What Driving Capabilities Can We Expect from Tesla FSD 12.4 if it Releases in April?

Tesla FSD 12.3.2 is now releasing wide in the US and Canada.

Elon Musk tweeted:
V12.4 is another big jump in capabilities. Our constraint in training compute is much improved.
Three significant improvements to FSD will roll out roughly every two weeks. Should be really shining bright by late April or early May.

In this video, we’re predicting that Tesla FSD 12.4 will be out in April during the free one month trial FSD for all Tesla’s in the USA. We reviewed the crowdsourced self-reported Tesla FSD 12.3 data from teslafsdtracker.com and predicting what are the upcoming capabilities for FSD 12.4.

8 thoughts on “What Driving Capabilities Can We Expect from Tesla FSD 12.4 if it Releases in April?”

  1. I have v12.3 and it is a lot better. But it stalled at a blinking red light that it should have easily handled as the equivalent of a stop sign.

  2. Lets talk about disengagements. I just got the 12.3.2.1 FSD and am trying it. Without setting a destination it does not know where I am going, so I disengage so I can finish the drive. I am building trust in the system, so in scary situations I disengage some times. I disengage for dips in the road that it wants to traverse too fast (for me). Do these all count towards too many? On my first day of testing 12.3.2.1 there was only one disengagement for safety where the car seemed like would crawl into a trailer blocking part of a left hand turn lane. At this point I am very impressed with FSD 12.3.x. It is NOT FSD yet but is very impressive.

  3. Clearly most of the comments are from people who know little about FSD’s capabilities and have yet to drive a Tesla with FSD beta enabled.

    Think of FSD like teaching someone how to drive. They are going to make mistakes or be indecisive. But unlike sitting next to the newbie driver with no ability to correct their steering speed it braking, a Tesla driver can cause FSD to disengage by touching the brake (similar to most cruise control) or turning the steering wheel in whichever direction you want the car to go. I have had many FSD drives 12.3.2.1 where my model y took me from the house to the store or work without issue. And really, FSD is just going to get better and better, as the beta label implies:)!

  4. I still don’t understand what happens if the car gets disconnected from the mothership compute. Does it forget how to drive? Even a second disconnect could be fatal.

    • The driving itself is done locally on the car’s FSD chip.
      The mothership (Cloud compute) is used for new versions along with real-time road congestion, supercharger status… FSD would be massively unsafe if it required Cloud connectivity at all times.
      If FSD sees a condition it doesn’t understand, it should ask for the driver to take over, then pull over and/or stop safely as possible.

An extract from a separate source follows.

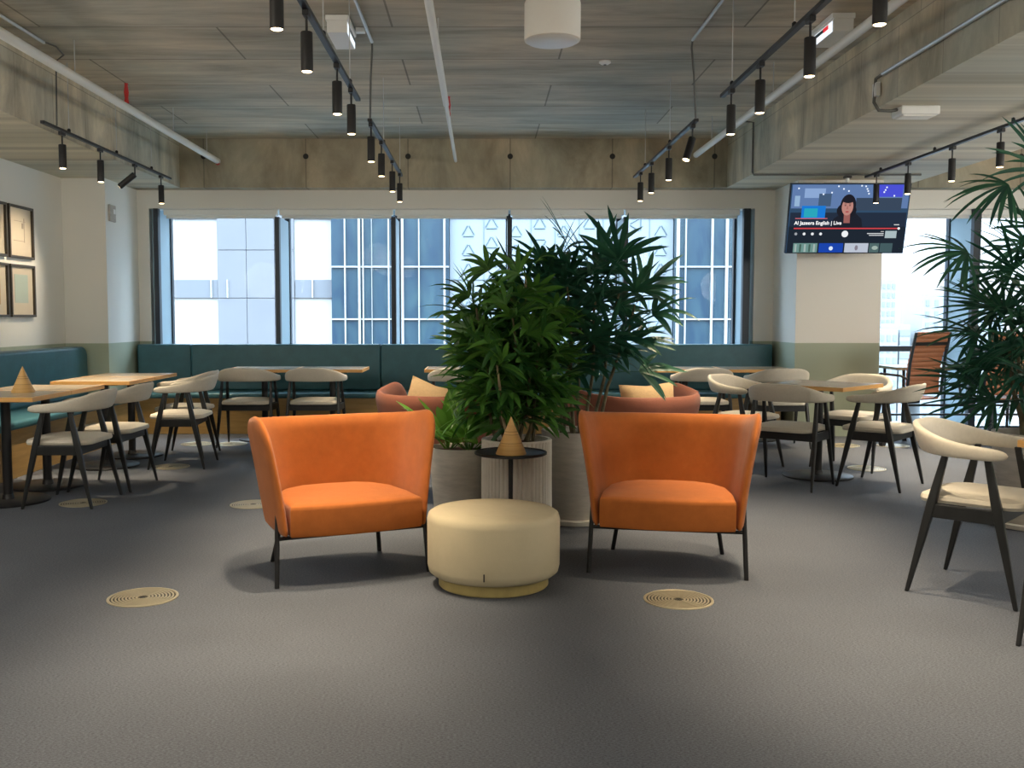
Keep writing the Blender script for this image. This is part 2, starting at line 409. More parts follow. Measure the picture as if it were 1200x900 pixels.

  5. If you look at the cause of a lot of critical disengagements many of them do not sound amenable to improvements in a neural net that has the intelligence of approximately a mouse (Tesla ~100 Tflops vs ~100 pflops for human brain) – needing more fundamental comprehension of the world and humans to make the required choices:
    https://www.teslafsdtracker.com/

    distance between critical disengagements (ie nearly accidents) with 12.3 is about 500km, so they need to prevent about 999 out of every current 1000 disengagement to get to even 1 per 500,000km accident rate typical of humans, which is probably still too low for regulatory acceptance.

    While I would be surprised to see a one order of magnitude improvement in distance to critical disengagements for FSD 12.x over next year (eliminating 9 out of 10) I think three orders of magnitude improvement is probably not on the cards for current ‘mouse’ level hardware, rat or cat (10-20x bigger brain) is probably a minimum.